How to get oil from a whale

In the kids area the education gets ramped up a notch and the nastier stuff gets left behind somewhat. You can find out lots of information about many different whales and find out what goes into their stomachs. The answer, amongst other things, is you. You’ll be looking from the inside out as plankton and other fishy things line the walls of the replica whale stomach. You can also compare the difference in weight between you and a whale and check out the ecology lab. If you’re brave you can enter the mysteriously named ‘Date Room’. I have no idea what’s in there, but it’s either a place to go and canoodle with a loved one or a room full of whale’s bums*.

*‘Date’ is Australian slang for ‘bum’ – something for the lessons this week.

If you’ve been inspired to try to get up close to one of the local whales after visiting the museum you can try a whale-watching tour, they leave from a dock about 100m back up the road from the entrance to the museum.

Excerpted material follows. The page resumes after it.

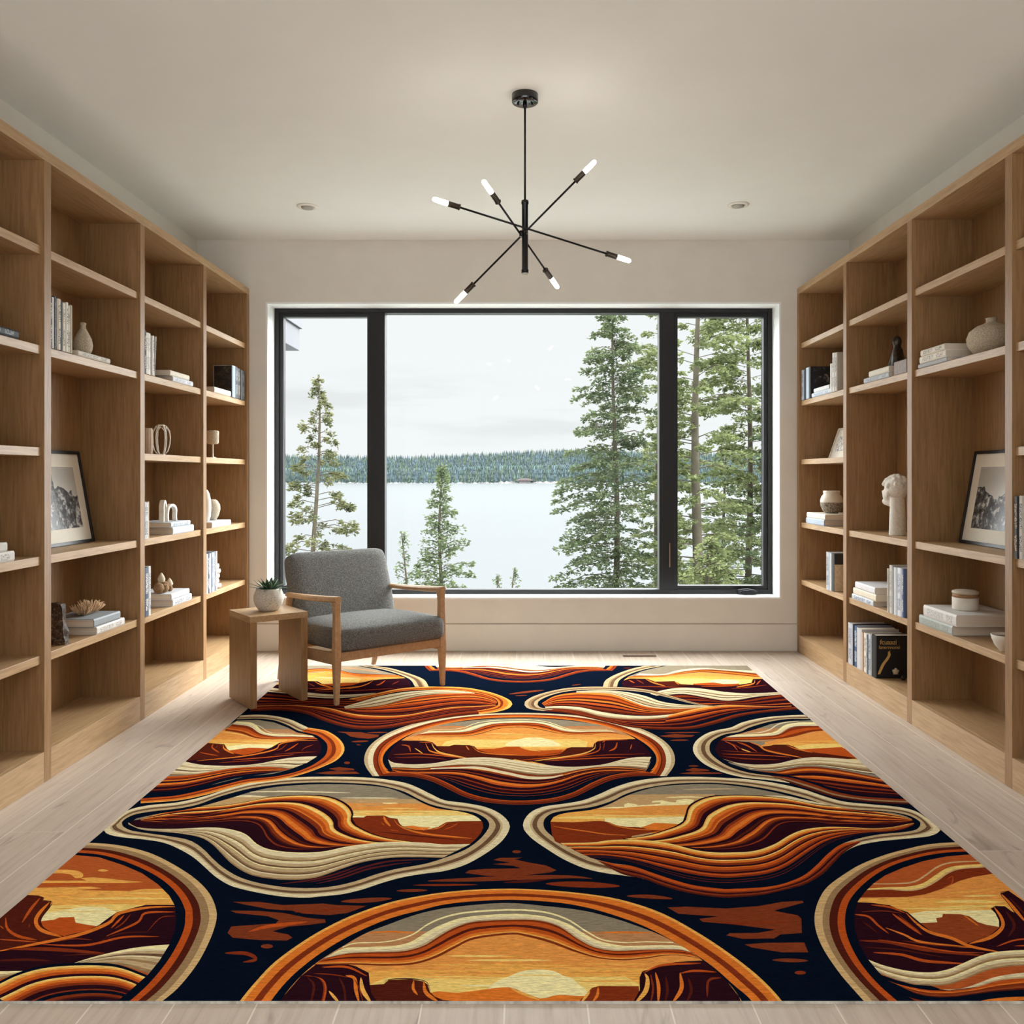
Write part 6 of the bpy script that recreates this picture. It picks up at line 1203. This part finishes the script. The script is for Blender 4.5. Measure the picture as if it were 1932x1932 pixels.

From April to October the tours run on Wednesdays, Saturdays and Sundays from 10am to 1pm. If you’re an Ulsan resident the prices are 20,000 won for adults and 10,000 won for children. If you organize a group of 20 or more a special discount applies and you’ll pay 15,000 won and 7000 won respectively.

The Whale watching vessel: Don't expect to be let on if you bring a knife and fork

On the other hand, if you’ve been inspired to engage in a bit of scientific research on the local whales with a pair of chopsticks, then you just have to wander across the road to one of the many whale meat restaurants lining the harbor. There’s one directly opposite the museum. Whale meat’s not cheap though, so be prepared to pay a bit of money to taste something unusual.

Wondering (scientifically) about the effects of whale on the tongue? This street attempts to answer all your questions.

A whale-eating institute across from the museum

After my visit to the museum I took a walk down the main street. The message you get from the museum, whale-watching tour and whale meat restaurants all in the same area is a somewhat confusing one, so I thought I’d just wander around and take in the harbor. On the way back to the car I spotted this happy-go-lucky little fellow:

Enjoying Anonymity

 At that point it kind of dawned on me what Jangsaengpo Port was all about. Sure, it has a pretty muddy history as a whaling port and there are still whale meat restaurants there now. However, if you’re a dog then Jangsaengpo must be one of the safest places in Korea to be.  The look on this little guy’s face said it all…this place is a dog sanctuary.

Getting There: Take bus #246 from near the Ulsan intercity bus terminal to Jangsaengpo harbor.